Authorities wouldn't provide any identifying information about the plane's occupants Thursday night.
Emergency workers extracted the victims by snowmobile from a densely wooded swamp about a mile southwest of Five Mile and Pinebrook roads roughly an hour after airport tower officials and residents reported the downed plane around 7 p.m., authorities said.
"The debris field is spread all over out there," said Grand Traverse Metro Fire Department spokesman Randy Agruda. "It is very dense, very wooded, very thick back there."
Tower officials refused to comment on the crash, and sheriff's officials didn't immediately return calls for comment. Agruda was not sure where the plane originated.
Cherry Capital Airport Director Stephen Cassens was out of town on vacation Thursday, but was contacted by authorities shortly after the wreck.
"We think the aircraft was out of Indiana, but I can't tell you if it was South Bend or Indianapolis. I don't have a tail number on that aircraft," Cassens said. "We sent a truck out at the time, but then when emergency services got there we were called off before we got on scene. It happened off-airport and that is out of our jurisdiction.
"I think someone is coming from the (Federal Aviation Administration) and will probably be in Traverse City (Friday)," he said.
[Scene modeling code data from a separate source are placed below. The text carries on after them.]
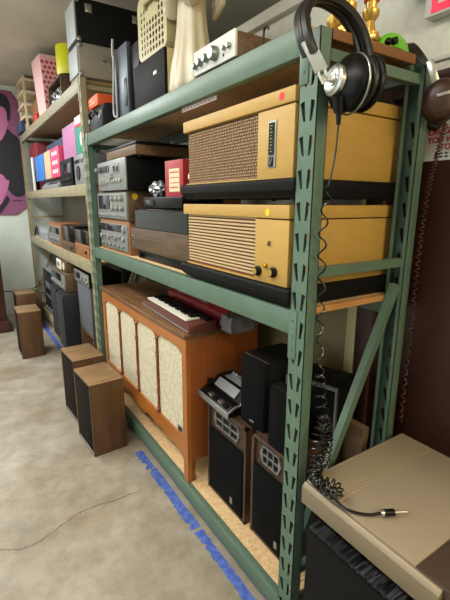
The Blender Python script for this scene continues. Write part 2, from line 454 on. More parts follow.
def rack(name, label, root, y0, y1, H, levels, hb, m, D=.545, diag=True, bthick=.018, top_over=False, ends=(True, True)):
    r = thing(name, label, 'rack', root)
    W = .075
    for yy in (y0, y1):
        for xx, fl_ in ((0, False), (D-.045, True)):
            p = post_mesh(H, fl_).obj('post', m, r, loc=(xx, yy, 0))
        # side bracing
        def brace(a, c):
            a, c = Vector(a), Vector(c); d = (c-a).normalized(); up = Vector((0, 1, 0)); n = d.cross(up)
            bb = B(); R = []
            for p in (a, c): R.append([p+n*.016+up*.014, p-n*.016+up*.014, p-n*.016-up*.014, p+n*.016-up*.014])
            bb.loft(R); return bb.obj('brace', m, r)
        yc = yy+.0375-.01
        brace((.044, yc, 2.105 if H < 2.3 else H-.06), (D-.044, yc, 2.105 if H < 2.3 else H-.06))
        brace((.044, yc, 1.472), (D-.044, yc, 1.472))
        brace((D-.05, yc, 1.385), (.046, yc, .40))
        brace((.044, yc, .30), (D-.044, yc, .30))
    for z in levels:
        for xx, sg in ((0, 1), (D, -1)):
            b = B()
            prof = [(0, z-hb), (.04, z-hb), (.04, z), (.0, z)]
            prof = [(xx+sg*px, pz) for px, pz in prof]
            b.prism(prof, 'y', y0+W-.002, y1+.002, bev=.006)
            bm_ = b.obj('beam', m, r)
            for ye, s2 in ((y0+W, -1), (y1, 1)):
                c = B()
                ya, yb = sorted((ye, ye+s2*.036)); za, zb = (z-.165, z+.004)
                if z < .3: za = .012
                xa, xb = sorted((xx-sg*.0035, xx))
                c.box(xa, xb, ya, yb, za, zb, .001)
                cc = c.obj('connector_plate', m, bm_)
                q = B(); n_r = 3
                for k in range(n_r):
                    zz = za+(zb-za)*(.2+.3*k)
                    q.cyl((xx-sg*.0035, (ya+yb)/2, zz), (xx-sg*.0065, (ya+yb)/2, zz), .0045, .0035, 10)
                # rivets belong to the plate's own mesh
                me = cc.data; bm2 = bmesh.new(); bm2.from_mesh(me); q.bm.to_mesh(tmp := bpy.data.meshes.new('tmp')); bm2.from_mesh(tmp); bm2.to_mesh(me); bm2.free(); q.bm.free(); bpy.data.meshes.remove(tmp)
        b = B().box(.036 if not top_over else .036, D-.036, y0+W+.001 if z != levels[-1] or not top_over else y0+.002, y1-.001, z-bthick+.003, z+.003, .001)
        b.obj('shelf_board', [m_board], r)
    return r
ZB, ZM, ZT = .142, 1.340, 2.190
LY = 2.392
rk = rack('pallet_rack', 'green steel pallet rack with three particle board levels holding old stereo gear', (0, 0, 0), 0, LY, 2.163, (ZB, ZM, ZT), .084, m_green)
# board ends seen between the posts at the near end
B().box(.052, .445, .004, .073, 2.140, 2.170, .002).obj('board_end', m_ply_dark, rk)
B().box(.052, .492, .046, .074, ZM-.018, ZM+.003, .002).obj('board_end', m_ply_edge, rk)
B().box(.05, .494, .046, .074, ZB-.018, ZB+.003, .002).obj('board_end', m_board, rk)
b = B(); b.box(.0275, .030, .585, .885, ZT-.100, ZT-.081, .0005)
for k in range(9): b.box(.0268, .0278, .61+.03*k, .622+.03*k, ZT-.094, ZT-.088, 0, 1)
b.obj('paper_strip', [m_rose_strip, m_pink_mark], rk, label='pale spotted paper strip')
T2Z = (.185, 1.19, 1.835, 2.605)
tr = rack('pallet_rack', 'tan steel pallet rack against the far wall behind the green one', (0, 2.475, 0), 0, 3.37, 2.60, T2Z, .095, m_tan)
B().box(.49, .497, .08, 3.36, .3, 2.45).obj('back_panel', m_backpanel, tr)
# coloured dots on the tan upright
for k, (zz, mm) in enumerate(((2.36, m_white), (2.33, m_red_dot), (2.275, m_teal))):
    pass

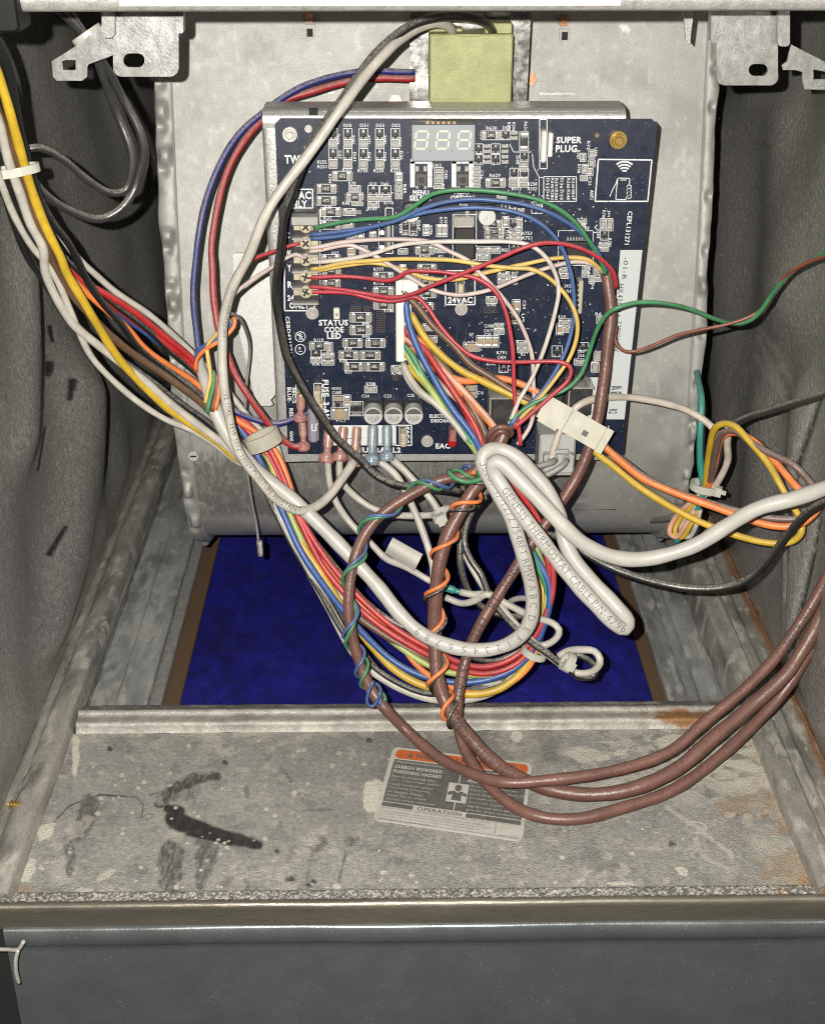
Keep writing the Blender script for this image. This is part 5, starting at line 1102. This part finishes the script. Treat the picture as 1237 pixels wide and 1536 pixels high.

Authorities initially requested a U.S. Coast Guard helicopter to assist in the rescue efforts, but called it off after locating the plane.
Several roads in the area were blocked off, including Five Mile Road between Hammond and Holiday roads, Evelyn Street at Holiday Road and Pinebrook Road at Five Mile.
Derrick Smith, who lives across the street from Graham, was coming home from working on a boat when he found out about the crash.
"I got a call from my wife, and she was incoherently talking about a plane crashing in the yard," Smith said.
His wife, Erika Escovar, said she initially thought someone was having a heart attack when she first saw ambulances approach. She discovered otherwise when she walked outside.
"Everybody was running in the street," she said. "Airplane crash, airplane crash."